2012 Agricultural Outlook

October 23, 2011

PAER-2011-08

Larry DeBoer, Professor; Chris Hurt, Professor; Craig Dobbins, Professor; Phil Abbott, Professor; Nicole Olynk, Assistant Professor; Roman Keeney, Associate Professor; Corinne Alexander, Associate Professor; Bruce Erickson, Agronomic Ed. Manager; Alan Miller, FBM Specialist; Amber Remble, Graduate Student; Michael Schultz, Professor

 The Indiana agricultural economy remains strong in 2011. Even though yields were sharply reduced by a spring that was too wet and a summer that was too hot and dry, prices for corn and soybeans will be high enough to provide near record revenues for the state’s two major crops. The driving demand forces for crop agriculture are expected to remain favorable for 2012. These include: the continued growth in corn use for ethanol; the continued expansion in soybean purchases by China; and a general weakness of the U.S. dollar, which tends to strengthen commodity prices. 

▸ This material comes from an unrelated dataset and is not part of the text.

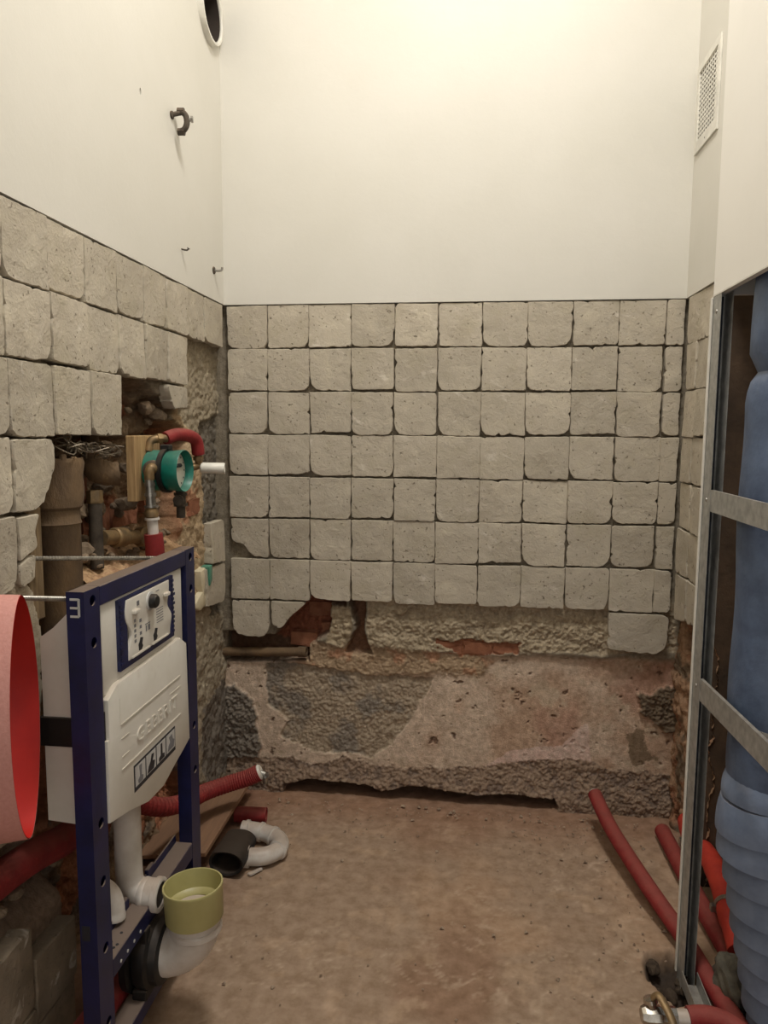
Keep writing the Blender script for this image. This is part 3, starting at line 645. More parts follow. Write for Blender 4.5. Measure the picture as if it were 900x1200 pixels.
def lettering(txt, height, fn_matrix, depth, name, m, parent):
    cu = bpy.data.curves.new(name, 'FONT'); cu.body = txt; cu.size = height/.72; cu.extrude = depth; cu.offset = -.0005; cu.align_x = 'CENTER'; cu.space_character = 1.08; cu.resolution_u = 3
    t = bpy.data.objects.new('tmp_text', cu); COL.objects.link(t); dg = bpy.context.evaluated_depsgraph_get(); me = bpy.data.meshes.new_from_object(t.evaluated_get(dg))
    bpy.data.objects.remove(t); mb = MB(); mb.add([fn_matrix @ v.co for v in me.vertices], [tuple(p.vertices) for p in me.polygons]); bpy.data.meshes.remove(me)
    return mb.build(name, m, parent, smooth=25)
TM = Matrix(((0, 0, 1, XF+.0055), (1, 0, 0, 1.528), (0, 1, 0, .716), (0, 0, 0, 1)))
TM = TM @ Matrix.Diagonal((1.22, 1, 1, 1))
lettering('GEBERIT', .032, TM, .0026, 'lettering', 'white_plastic', cov)
# instruction sticker: four little pictures in a black border
sk = MB().box(XF+.0042, XF+.0056, 1.404, 1.620, .614, .673).build('sticker', 'print_dark', cov, smooth=0)
for k in range(4):
    y0 = 1.409+.0532*k; pn = MB().box(XF+.0052, XF+.0061, y0, y0+.0475, .624, .668).build('picture', 'print_light', sk, smooth=0)
    yb = y0+.024; shp = [[(-.010, .626), (.010, .626), (.012, .636), (.004, .640), (.007, .664), (-.006, .664), (-.003, .640), (-.013, .634)], [(-.020, .626), (.012, .626), (.018, .642), (.006, .646), (.014, .660), (.002, .662), (-.004, .648), (-.014, .640)], [(-.014, .626), (.016, .626), (.016, .636), (.006, .638), (.005, .664), (-.003, .664), (-.004, .638), (-.014, .634)], [(-.018, .628), (.016, .628), (.020, .644), (.012, .648), (.006, .662), (-.010, .660), (-.004, .646), (-.014, .640)]][k]
    MB().prism([(yb+a, b) for a, b in shp], FX, .006, .0066).build('pictogram', 'print_grey' if k in (0, 3) else 'print_dark', pn, smooth=0)
# access opening with blue surround
ac = MB()
ac.box(XF-.006, XF+.001, 1.370, 1.405, .889, 1.036).box(XF-.006, XF+.001, 1.606, 1.641, .889, 1.036).box(XF-.006, XF+.001, 1.405, 1.606, .889, .905).box(XF-.006, XF+.001, 1.405, 1.606, 1.029, 1.036)
acp = ac.build('access_surround', 'blue_plastic', fr, smooth=0)
rb = MB()
for k in range(12):
    z = .899+k*.011
    for y0 in (1.373, 1.632): rb.box(XF+.0005, XF+.0026, y0, y0+.008+.008*random.random(), z, z+.006)
rb.build('ribs', 'blue_plastic', acp, smooth=0, kind='stuff')
wv_ = []
zz = np.linspace(.902, 1.030, 18)
lft = [(1.404+.016*math.exp(-((z-.955)/.022)**2)-.010*math.exp(-((z-1.0)/.03)**2), z) for z in zz]; rgt_ = [(1.612+.012*math.exp(-((z-.945)/.02)**2)-.012*math.exp(-((z-.975)/.02)**2), z) for z in zz]
pl = MB().prism(rgt_+lft[::-1], FX, -.003, .0035, .001).build('service_plate', 'white_plastic', acp, smooth=30)
MB().lathe((XF+.003, 1.509, 1.004), (1, 0, 0), [(0, .021), (.003, .021), (.004, .017)], 28).build('knob_ring', 'print_light', pl)
MB().lathe((XF+.005, 1.509, 1.004), (1, 0, 0), [(0, .016), (.012, .0155), (.016, .012), (.0165, 0)], 28).build('knob', 'black_rubber', pl)
for y_, z_ in ((1.432, 1.000), (1.588, 1.002)): MB().box(XF+.002, XF+.012, y_-.010, y_+.014, z_-.005, z_+.004, bev=.002).build('clip', 'white_plastic', pl)
pm_ = MB()
for k in range(5): pm_.box(XF+.0032, XF+.0041, 1.430, 1.438, .932+k*.011, .9385+k*.011)
for k in range(3): pm_.box(XF+.0032, XF+.0041, 1.455, 1.464, .942+k*.014, .949+k*.014)
pm_.box(XF+.0032, XF+.0041, 1.482, 1.506, .957, .959).box(XF+.0032, XF+.0041, 1.484, 1.490, .942, .955).box(XF+.0032, XF+.0041, 1.495, 1.505, .942, .955)
for k in range(6): pm_.box(XF+.0032, XF+.0041, 1.540, 1.575, .946+k*.006, .9475+k*.006)
pm_.box(XF+.0032, XF+.0041, 1.445, 1.456, 1.008, 1.018).box(XF+.0032, XF+.0041, 1.54, 1.556, 1.018, 1.020)
pm_.build('printed_marks', 'print_grey', pl, smooth=0, kind='stuff')
for y_ in (1.458, 1.532):
    MB().prism([(y_-.009, .910), (y_+.004, .910), (y_+.010, .916), (y_+.006, .922), (y_+.011, .934), (y_-.001, .937), (y_-.006, .928), (y_-.011, .924)], FX, .003, .0043).build('printed_icon', 'print_dark', pl, smooth=0)
MB().box(XF, XF+.006, 1.416, 1.50, .903, .9065).box(XF, XF+.006, 1.514, 1.60, .903, .9065).build('bottom_tabs', 'white_plastic', pl)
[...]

The biggest concerns will arise from the struggling economies in the U.S., Europe, and Japan. The collapse of world economic growth in late 2008-2009 sent commodity prices into a tailspin. For that reason we open with a discussion of the potential for a double-dip recession in the U.S. in the coming year. Weak economic growth is a formidable threat to high commodity prices. 

The bottom line for the crop sector is that high incomes are being bid into land values and cash rents. We see that trend continuing for 2012. Thus, not only are crop farm incomes high, but equity increases from land appreciation are large as well. 

The Indiana livestock sector generally had a positive financial year in 2011 as they reduced per capita supplies sufficiently to garner higher prices for their animal products. Early indications of a modest 2012 expansion in animal output puts those returns in jeopardy, depending on how high feed costs are.